As the director described it in Bouzereau’s book: “She had a harness on. There were two eye rings in it and wires that led to two stakes on the beach [about 50 yards away]. Five crew were on one side and five crew on the other, and they basically pulled Susan. There was a ribbon hanging from the wire, and when it got to one of the stakes, they had to stop pulling and the other team took over and pulled the other way.

“What you didn’t want to have happen was for both teams to pull at the same time. For extra safety, she had the ability to quickly release the wire if something went wrong. It had to be perfectly choreographed to give the impression the shark was pulling her violently to the right and then immediately violently to the left.”

Susan Backlinie in 'Jaws'
Susan Backlinie in ‘Jaws’

Backlinie worked on the scene for three days in Martha’s Vineyard. “We would film anywhere from 6 or 7 in the morning until 9, because of the light,” she said in an interview last year. “I’ll tell you, I was exhausted at the end of the day.”

Because of her, people never went swimming in the ocean again.

Born on Sept. 1, 1946, Backlinie and her family moved from Washington to West Palm Beach, Florida, when she was 10. She was a cheerleader and state swimming champion at Forest Hill High School; after graduating in 1964, she attended nursing school for a year.

According to the Post, she swam as a mermaid at the Weeki Wachee Springs tourist attraction in Florida and worked with wild animals in Miami at Ivan Tors Studios, home of Flipper on NBC. On a national tour with Tors, she shared a stage with Gentle Ben, the bear who would star on the 1967-69 CBS series with Dennis Weaver and Clint Howard.

Backlinie was shooting on location with a tiger in Canada when the Jaws staff found her. She told Spielberg: “If you use me, you could get close-ups during the stunt itself. If you use an actress, she’ll have to hide her face.’”

In the 2010 TV documentary Jaws: The Inside Story, she said that during her scene, “as I would feel my hips go to one side, I would just throw my arms in the opposite direction as hard as I could.

“I also had a pair of fins on because when they would pull me to one side, I would go under, so I had to kick with all my strength to stay above the water.
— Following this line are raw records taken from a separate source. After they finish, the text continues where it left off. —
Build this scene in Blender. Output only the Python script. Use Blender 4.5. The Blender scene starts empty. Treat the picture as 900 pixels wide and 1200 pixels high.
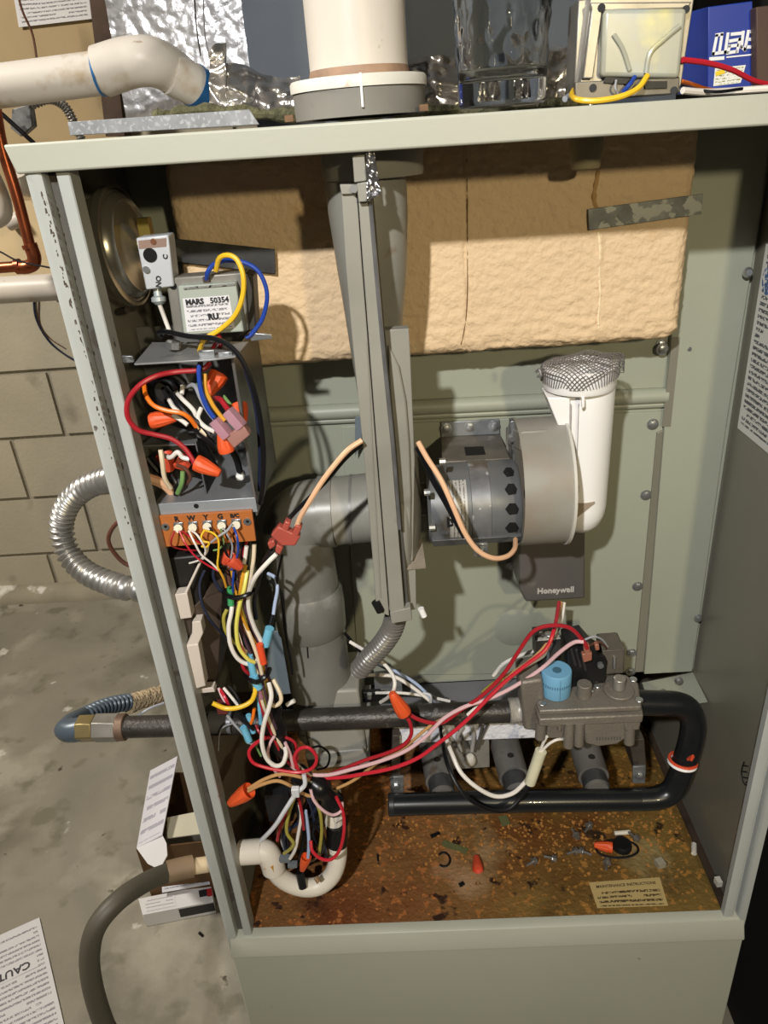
import bpy, bmesh, math, random
from mathutils import Vector, Matrix, noise
random.seed(7)
S = bpy.context.scene
COL = S.collection
H = 1.28                                   # cabinet top above the basement floor
# ---------------------------------------------------------------- camera
F_PX = 862.06
CAM = Vector((0.24659, -0.53977, H - 0.01455))
FW = Vector((-0.0382098, 0.89153216, -0.45134291))
RT = Vector((0.99751044, 0.00723994, -0.07014629))
UP = Vector((0.05926998, 0.45289955, 0.88958927))
cam = bpy.data.cameras.new('camera')
cam.sensor_fit = 'VERTICAL'; cam.sensor_height = 24.0; cam.lens = F_PX * 24.0 / 1200.0
cam.clip_start = 0.02; cam.clip_end = 50
camo = bpy.data.objects.new('camera', cam); COL.objects.link(camo)
m3 = Matrix((RT, UP, -FW)).transposed()
camo.matrix_world = Matrix.Translation(CAM) @ m3.to_4x4()
S.camera = camo
# ---------------------------------------------------------------- view, world, lights
S.view_settings.view_transform = 'Standard'
S.view_settings.look = 'None'
S.view_settings.gamma = 1.0
S.view_settings.use_curve_mapping = False
S.view_settings.exposure = 0.0
W = bpy.data.worlds.new('basement_air'); S.world = W; W.use_nodes = True
W.node_tree.nodes['Background'].inputs['Color'].default_value = (1.0, 0.93, 0.84, 1)
W.node_tree.nodes['Background'].inputs['Strength'].default_value = 0.045
def lamp(name, loc, target, energy, color, size):
    l = bpy.data.lights.new(name, 'AREA'); l.energy = energy; l.color = color
    l.shape = 'DISK'; l.size = size
    o = bpy.data.objects.new(name, l); COL.objects.link(o); o.location = loc
    o.rotation_euler = (Vector(target) - Vector(loc)).to_track_quat('-Z', 'Y').to_euler()
    return o
sl_ = bpy.data.lights.new('work_light', 'SPOT'); sl_.energy = 92; sl_.color = (1.0, 0.985, 0.955); sl_.shadow_soft_size = 0.02
sl_.spot_size = math.radians(66); sl_.spot_blend = 1.0
slo = bpy.data.objects.new('work_light', sl_); COL.objects.link(slo); slo.location = (-0.04, -1.08, H + 0.56)
slo.rotation_euler = (Vector((0.30, 0.12, H - 0.30)) - slo.location).to_track_quat('-Z', 'Y').to_euler()
lamp('room_lamp', (0.66, -1.25, H + 0.22), (0.35, 0.1, H - 0.35), 7.4, (1.0, 0.84, 0.52), 0.06)
lamp('ceiling_lamp', (-1.15, 0.05, H + 0.95), (-0.95, 0.8, 0.1), 38, (1.0, 0.93, 0.82), 0.25)

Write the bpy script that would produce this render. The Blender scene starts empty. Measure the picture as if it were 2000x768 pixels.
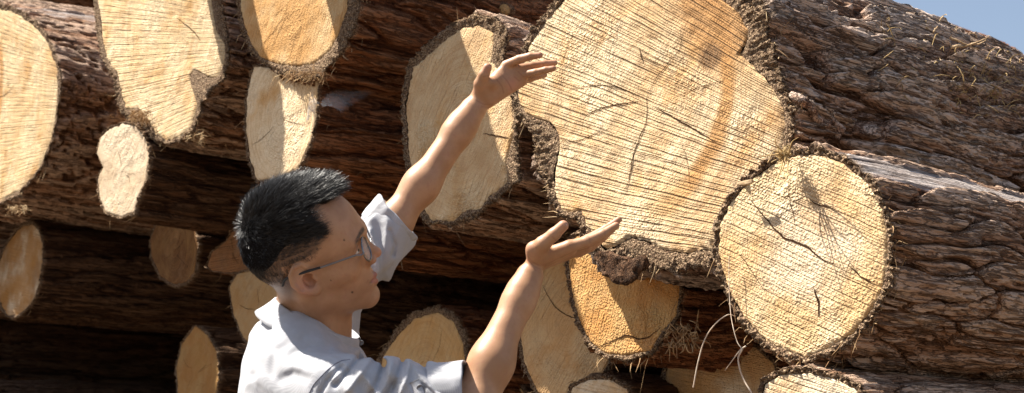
import bpy, math, random
import numpy as np
from mathutils import Matrix, Vector

SC = bpy.context.scene
R = math.radians
# ------------------------------------------------------------------ camera
FPX = 2778.0                      # focal length in photo pixels (photo is 2000 x 768)
PITCH = R(11.1)
CAM = np.array([0.0, 0.0, 1.25])
cam_d = bpy.data.cameras.new("camera")
cam_d.sensor_width = 36.0
cam_d.lens = 36.0 * FPX / 2000.0
cam_d.clip_start = 0.05
cam_d.clip_end = 2000.0
cam_d.dof.use_dof = True
cam_d.dof.focus_distance = 2.75
cam_d.dof.aperture_fstop = 9.0
cam_o = bpy.data.objects.new("camera", cam_d)
SC.collection.objects.link(cam_o)
cam_o.location = CAM
cam_o.rotation_euler = (math.pi / 2 + PITCH, 0, 0)
SC.camera = cam_o

# ------------------------------------------------------------------ light
SUN_EL, SUN_BACK = 58.0, 8.0      # elevation; degrees the sun stands behind the picture plane, to the left
ce = math.cos(R(SUN_EL))
SUN = np.array([-ce * math.cos(R(SUN_BACK)), ce * math.sin(R(SUN_BACK)), math.sin(R(SUN_EL))])
sun_d = bpy.data.lights.new("sun", 'SUN')
sun_d.energy = 5.0
sun_d.angle = R(0.5)
sun_d.color = (1.0, 0.94, 0.83)
sun_o = bpy.data.objects.new("sun", sun_d)
SC.collection.objects.link(sun_o)
sun_o.location = tuple(SUN * 30)
sun_o.rotation_euler = Vector(tuple(SUN)).to_track_quat('Z', 'Y').to_euler()
w = bpy.data.worlds.new("World")
SC.world = w
w.use_nodes = True
bg = w.node_tree.nodes["Background"]
sky = w.node_tree.nodes.new("ShaderNodeTexSky")
sky.sky_type = 'NISHITA'
sky.sun_disc = False
sky.sun_elevation = R(SUN_EL)
sky.sun_rotation = math.atan2(SUN[0], SUN[1])
sky.air_density = 1.1
sky.dust_density = 2.0
sky.ozone_density = 1.4
hs_ = w.node_tree.nodes.new("ShaderNodeHueSaturation")
hs_.inputs["Saturation"].default_value = 0.85
hs_.inputs["Value"].default_value = 1.0
w.node_tree.links.new(sky.outputs[0], hs_.inputs["Color"])
w.node_tree.links.new(hs_.outputs[0], bg.inputs[0])
bg.inputs[1].default_value = 0.062
SC.view_settings.view_transform = 'Standard'
SC.view_settings.look = 'None'
SC.view_settings.exposure = 1.38
SC.view_settings.gamma = 1.0
SC.cycles.max_bounces = 6
SC.cycles.diffuse_bounces = 3
SC.cycles.transparent_max_bounces = 12

# ------------------------------------------------------------------ helpers
rs = np.random.RandomState(7)
CX, CP, SP = np.array([1.0, 0, 0]), math.cos(PITCH), math.sin(PITCH)
CY = np.array([0.0, -SP, CP])     # camera up
CZ = np.array([0.0, CP, SP])      # camera forward

def P(px, py, d):
    return CAM + d * (CZ + CX * (px - 1000.0) / FPX - CY * (py - 384.0) / FPX)

def ray(px, py):
    return CZ + CX * (px - 1000.0) / FPX - CY * (py - 384.0) / FPX

AX = np.array([math.sin(R(49.2)), math.cos(R(49.2)), 0.0])     # the way the logs run, away from us
TT = np.array([AX[1], -AX[0], 0.0])                            # across the stack, to the right
UP = np.array([0.0, 0, 1.0])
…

It took a lot of energy, but I was in pretty good shape back then.” Between takes, Spielberg was in an inner tube beside her.

Jaws would mark her first movie appearance. Backlinie went back into the water naked and in the dark for Spielberg in 1941 (1979) — there was that ominous music again — only this time she encountered a Japanese submarine.

Backlinie also appeared in Two-Minute Warning (1976), A Stranger in the Forest (1976), Day of the Animals (1977) — she was an animal trainer on that as well — The Great Muppet Caper (1981) and a 1982 episode of The Fall Guy before retiring from stunt work.

She and her husband, Harvey, lived on a houseboat in Ventura.